Maíra Zapater, advogada
especialista em direito penal e doutora em direitos humanos.
No entanto, segundo a
especialista, categorizar uma violência desse tipo cria registros específicos o
que pode, ao menos em tese, gerar dados para ajudar no trabalho de prevenção de
fato.
“Aqui no Brasil foi
estabelecido um protocolo específico de investigação e essa sim é a grande
contribuição. Então, quando chega à delegacia a notícia de um crime fatal
contra uma mulher, existe um protocolo que as delegacias devem em tese seguir
para fazer aquela investigação e verificar se ali foi um crime de feminicídio
ou não, o perfil da vítima, perfil do autor do fato, as circunstâncias em que
aquilo se deu e começar com isso a produzir dados sistematizados que permitam
elaborar diagnósticos e com isso propor soluções”, explica a advogada.
Em abril de 2006, a ONU Mulheres, a antiga
Secretaria de Política para as Mulheres do Governo Federal, a Secretaria
Nacional de Segurança Pública, com o apoio da Embaixada da Áustria, publicaram
documento intitulado Diretrizes Nacionais Feminicídio - investigar,
processar e julgar com perspectiva de gênero as mortes violentas de mulheres.
O documento se baseia em algumas premissas,
dentre as quais se destaca a disposição para mudar o olhar sobre o crime, desde
o primeiro profissional acionado para comparecer ao local dos fatos. Isso
significa que desde o momento inicial, o agente público deve questionar
internamente se aquela morte ocorreria daquela forma, naquele determinado
contexto, caso a vítima não fosse mulher.

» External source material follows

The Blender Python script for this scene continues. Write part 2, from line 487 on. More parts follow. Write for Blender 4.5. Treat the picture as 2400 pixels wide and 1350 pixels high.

Outra premissa contemplada nas diretrizes está
relacionada à linguagem empregada desde o momento da notícia da morte até
o julgamento do caso, passando pela forma como a situação é reportada por
agentes públicos à imprensa e à sociedade. Essa linguagem não pode ser
reprodutora da violência, culpabilizando a mulher ou acompanhada de
estereótipos de gênero. As diretrizes também destacam a importância de
reconhecer e promover os direitos das vítimas sobreviventes e indiretas, os
dependentes e familiares, assim como a adoção de medidas de preservação e
reparação da memória das pessoas.
A socióloga Wania Pasinato
destaca também a relevância da tipificação para pensar em prevenção no futuro.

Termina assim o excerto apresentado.